Geldpolitische Maßnahmen der EZB stimulieren die Wirtschaft

Preise, Produktion und Inflationserwartungen werden durch die unkonventionellen Maßnahmen der Europäischen Zentralbank gestützt. Sowohl der Euroraum als Ganzes als auch Deutschland allein profitieren, wie eine aktuelle Studie des Deutschen Instituts für Wirtschaftsforschung (DIW Berlin) zeigt. DIW-Ökonom Dr. Malte Rieth resümiert: "Unsere Untersuchung zeigt, dass die Maßnahmen der EZB sehr effektiv waren."

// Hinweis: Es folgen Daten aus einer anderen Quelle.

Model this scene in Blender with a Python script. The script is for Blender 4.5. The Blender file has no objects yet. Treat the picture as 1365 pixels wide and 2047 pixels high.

Geldpolitische Maßnahmen der EZB stimulieren die Wirtschaft
Berlin, 10.03.2016 (diw) - Die geldpolitischen Maßnahmen der Europäischen Zentralbank (EZB) zur Bekämpfung der Finanz- und Schuldenkrise haben gewirkt. Die Preise und das Bruttoinlandsprodukt wurden durch die sogenannten unkonventionellen Maßnahmen – also denen, die nicht nur den Leitzins betreffen – gestützt und die Inflationserwartungen stabilisiert. Das ist das Ergebnis einer Untersuchung des Deutschen Instituts für Wirtschaftsforschung (DIW Berlin), die im aktuellen Wochenbericht 08/2016 veröffentlicht worden ist. „Wir schlussfolgern aus unserer empirischen Analyse, dass die verschiedenen Maßnahmen der EZB dabei geholfen haben, ihr Mandat zu erfüllen“, so Malte Rieth, wissenschaftlicher Mitarbeiter der Abteilung Makroökonomie am DIW Berlin, der die Studie zusammen mit seinen Kollegen Michael Hachula und Michele Piffer durchgeführt hat. Zu den unkonventionellen geldpolitischen Maßnahmen zählen etwa die erweiterte Kreditvergabe an Banken, der Kauf von Staatsanleihen und das OMT-Programm (Outright Monetary Transactions).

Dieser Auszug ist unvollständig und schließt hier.